## Problem to work on
Retype the data that follows line by line, exactly, and leave its pictures out.

################

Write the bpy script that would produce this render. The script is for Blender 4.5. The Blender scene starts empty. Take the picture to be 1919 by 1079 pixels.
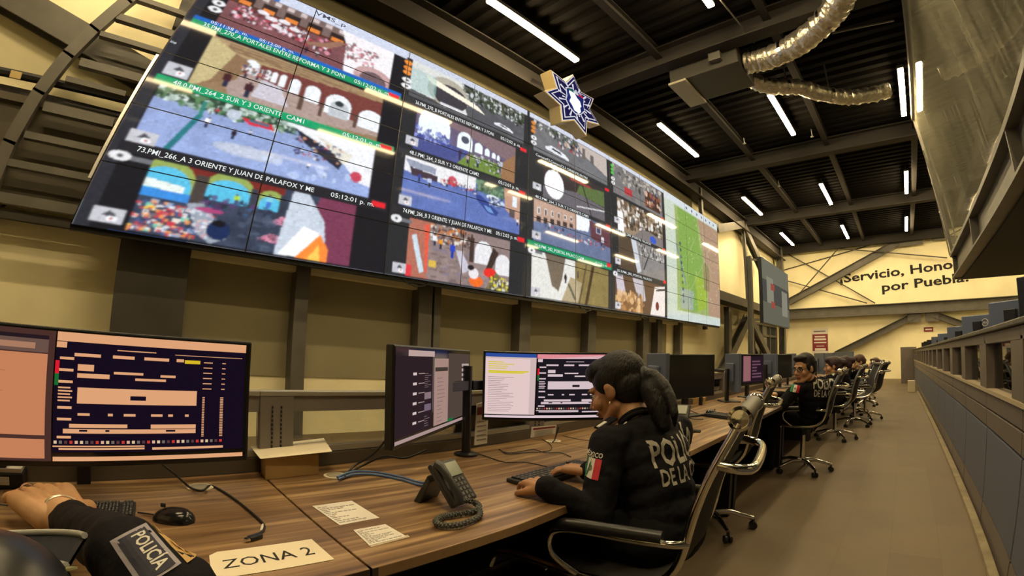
import bpy, bmesh, math, random
import numpy as np
from mathutils import Vector, Matrix
random.seed(7)
C = bpy.context.scene.collection
W, H = 1919, 1079
EYE = 1.2
YAW, PIT, ROL = [math.radians(a) for a in (45.07, 7.81, 1.89)]
LK = [1.0416, 0.4998, -0.8663, 0.3612]          # field angle of the wide action-camera lens, per 1000 px of image radius
# ---------------------------------------------------------------- camera
_f = Vector((-math.sin(YAW)*math.cos(PIT), math.cos(YAW)*math.cos(PIT), math.sin(PIT)))
_r = Vector((math.cos(YAW), math.sin(YAW), 0)); _u = _r.cross(_f)
RT = _r*math.cos(ROL)+_u*math.sin(ROL); UP = _u*math.cos(ROL)-_r*math.sin(ROL); FW = _f
cam = bpy.data.cameras.new('camera'); co = bpy.data.objects.new('camera', cam); C.objects.link(co)
M = Matrix((RT, UP, -FW)).transposed().to_4x4(); M.translation = (0, 0, EYE); co.matrix_world = M
cam.type = 'PANO'; cam.panorama_type = 'FISHEYE_LENS_POLYNOMIAL'; cam.sensor_fit = 'HORIZONTAL'
cam.sensor_width = 36; cam.fisheye_fov = 6.0
_s = (W/1000)/36
cam.fisheye_polynomial_k0 = 0
cam.fisheye_polynomial_k1 = -LK[0]*_s; cam.fisheye_polynomial_k2 = -LK[1]*_s**2
cam.fisheye_polynomial_k3 = -LK[2]*_s**3; cam.fisheye_polynomial_k4 = -LK[3]*_s**4
cam.clip_start = 0.02; cam.clip_end = 200
bpy.context.scene.camera = co
# ---------------------------------------------------------------- exposure and world
sc = bpy.context.scene
sc.view_settings.view_transform = 'Standard'; sc.view_settings.look = 'None'
sc.view_settings.exposure = 0.0; sc.view_settings.gamma = 1.0; sc.view_settings.use_curve_mapping = False
sc.cycles.max_bounces = 8; sc.cycles.use_denoising = True
wd = bpy.data.worlds.new('world'); sc.world = wd; wd.use_nodes = True
wd.node_tree.nodes['Background'].inputs[0].default_value = (1, .78, .45, 1)
wd.node_tree.nodes['Background'].inputs[1].default_value = 0.08
STRIP = 114.0
# ---------------------------------------------------------------- measuring helpers: the line of sight through an image point, cut by a plane of the room
def ray(px, py):
    dx = (px-W/2)/1000; dy = -(py-H/2)/1000; r = math.hypot(dx, dy)+1e-9
    th = LK[0]*r+LK[1]*r**2+LK[2]*r**3+LK[3]*r**4
    s = math.sin(th)/r
    return RT*(dx*s)+UP*(dy*s)+FW*math.cos(th)
def atx(px, py, x): d = ray(px, py); return Vector((0, 0, EYE))+d*(x/d.x)
def aty(px, py, y): d = ray(px, py); return Vector((0, 0, EYE))+d*(y/d.y)
def atz(px, py, z): d = ray(px, py); return Vector((0, 0, EYE))+d*((z-EYE)/d.z)
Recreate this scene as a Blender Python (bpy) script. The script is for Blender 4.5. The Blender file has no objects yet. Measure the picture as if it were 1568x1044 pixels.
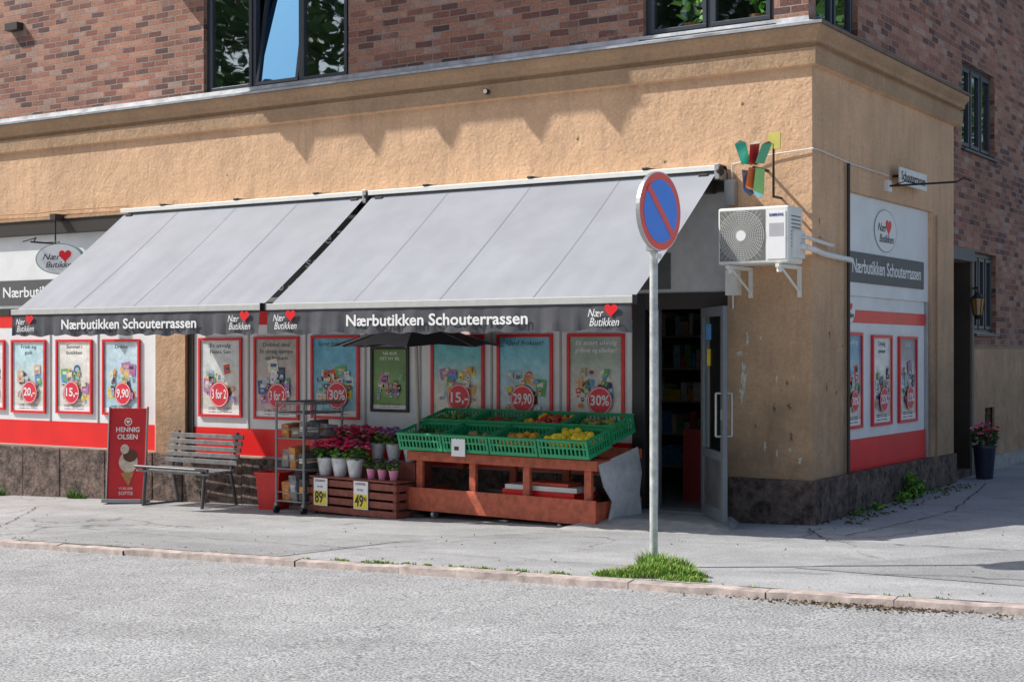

################

## Output for this exercise
Write the bpy script that would produce this render. The script is for Blender 4.5. The Blender scene starts empty. Take the picture to be 1919 by 1079 pixels.
import bpy, bmesh, math, random
import numpy as np
from mathutils import Vector, Matrix
random.seed(7)
C = bpy.context.scene.collection
W, H = 1919, 1079
EYE = 1.2
YAW, PIT, ROL = [math.radians(a) for a in (45.07, 7.81, 1.89)]
LK = [1.0416, 0.4998, -0.8663, 0.3612]          # field angle of the wide action-camera lens, per 1000 px of image radius
# ---------------------------------------------------------------- camera
_f = Vector((-math.sin(YAW)*math.cos(PIT), math.cos(YAW)*math.cos(PIT), math.sin(PIT)))
_r = Vector((math.cos(YAW), math.sin(YAW), 0)); _u = _r.cross(_f)
RT = _r*math.cos(ROL)+_u*math.sin(ROL); UP = _u*math.cos(ROL)-_r*math.sin(ROL); FW = _f
cam = bpy.data.cameras.new('camera'); co = bpy.data.objects.new('camera', cam); C.objects.link(co)
M = Matrix((RT, UP, -FW)).transposed().to_4x4(); M.translation = (0, 0, EYE); co.matrix_world = M
cam.type = 'PANO'; cam.panorama_type = 'FISHEYE_LENS_POLYNOMIAL'; cam.sensor_fit = 'HORIZONTAL'
cam.sensor_width = 36; cam.fisheye_fov = 6.0
_s = (W/1000)/36
cam.fisheye_polynomial_k0 = 0
cam.fisheye_polynomial_k1 = -LK[0]*_s; cam.fisheye_polynomial_k2 = -LK[1]*_s**2
cam.fisheye_polynomial_k3 = -LK[2]*_s**3; cam.fisheye_polynomial_k4 = -LK[3]*_s**4
cam.clip_start = 0.02; cam.clip_end = 200
bpy.context.scene.camera = co
# ---------------------------------------------------------------- exposure and world
sc = bpy.context.scene
sc.view_settings.view_transform = 'Standard'; sc.view_settings.look = 'None'
sc.view_settings.exposure = 0.0; sc.view_settings.gamma = 1.0; sc.view_settings.use_curve_mapping = False
sc.cycles.max_bounces = 8; sc.cycles.use_denoising = True
wd = bpy.data.worlds.new('world'); sc.world = wd; wd.use_nodes = True
wd.node_tree.nodes['Background'].inputs[0].default_value = (1, .78, .45, 1)
wd.node_tree.nodes['Background'].inputs[1].default_value = 0.08
STRIP = 114.0
# ---------------------------------------------------------------- measuring helpers: the line of sight through an image point, cut by a plane of the room
def ray(px, py):
    dx = (px-W/2)/1000; dy = -(py-H/2)/1000; r = math.hypot(dx, dy)+1e-9
    th = LK[0]*r+LK[1]*r**2+LK[2]*r**3+LK[3]*r**4
    s = math.sin(th)/r
    return RT*(dx*s)+UP*(dy*s)+FW*math.cos(th)
def atx(px, py, x): d = ray(px, py); return Vector((0, 0, EYE))+d*(x/d.x)
def aty(px, py, y): d = ray(px, py); return Vector((0, 0, EYE))+d*(y/d.y)
def atz(px, py, z): d = ray(px, py); return Vector((0, 0, EYE))+d*((z-EYE)/d.z)
Recreate this scene as a Blender Python (bpy) script. The script is for Blender 4.5. The Blender file has no objects yet. Measure the picture as if it were 1568x1044 pixels.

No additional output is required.